Normally gas prices come into the New Year like a lamb and then roar like a lion in May. Not this year.   In 2011, they're roaring out of the gate with a two-year record high.

Southern California is now paying the highest gas prices in more than  two years, setting another record high today of 3.303 a gallon for the region and a current average of $3.33 a gallon for San Diego.

So what's in store for next year? Typically, gas prices can swing as much as 90 cents, on average during an average year. That means that we could easily see a return to prices of $4 a gallon later this year, but it also means we could see deflation in gas prices, too, with a potential for prices in the low $2 range. 

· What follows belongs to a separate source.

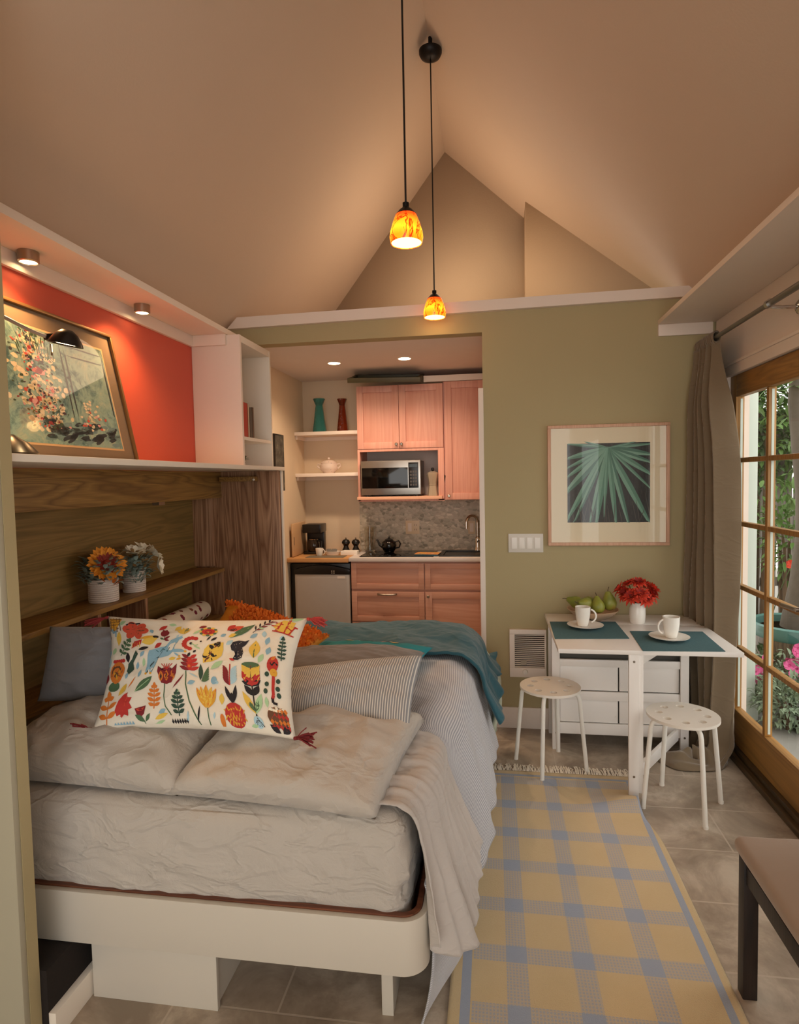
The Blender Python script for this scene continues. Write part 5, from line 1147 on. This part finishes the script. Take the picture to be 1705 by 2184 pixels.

Lower prices and deflation are unlikely, because of the prospects of a weak dollar that buys less oil. Right now the oil in a gallon of
gas costs $2.13. For prices to drop by more than a dollar, we would need to see oil prices collapse to the $60 mark (about $1.47 a gallon).

And it could happen.
In 2008 gas plunged from $4.60 a gallon in Southern California to  $1.90 on average by January 1, 2009.

In the short term (between now and Monday) we should see a slowdon in price hikes over the New year's holiday. We expect to see some of the unbranded Indies to be offering deep discounts of up to a dime a gallon, while the majority of stations will hold  firm or raise prices slightly.

This "push-me-pull-me" effect means that cash buyers who are willing to buy unbranded gasoline could benefit, even as the major brands continue to raise their prices.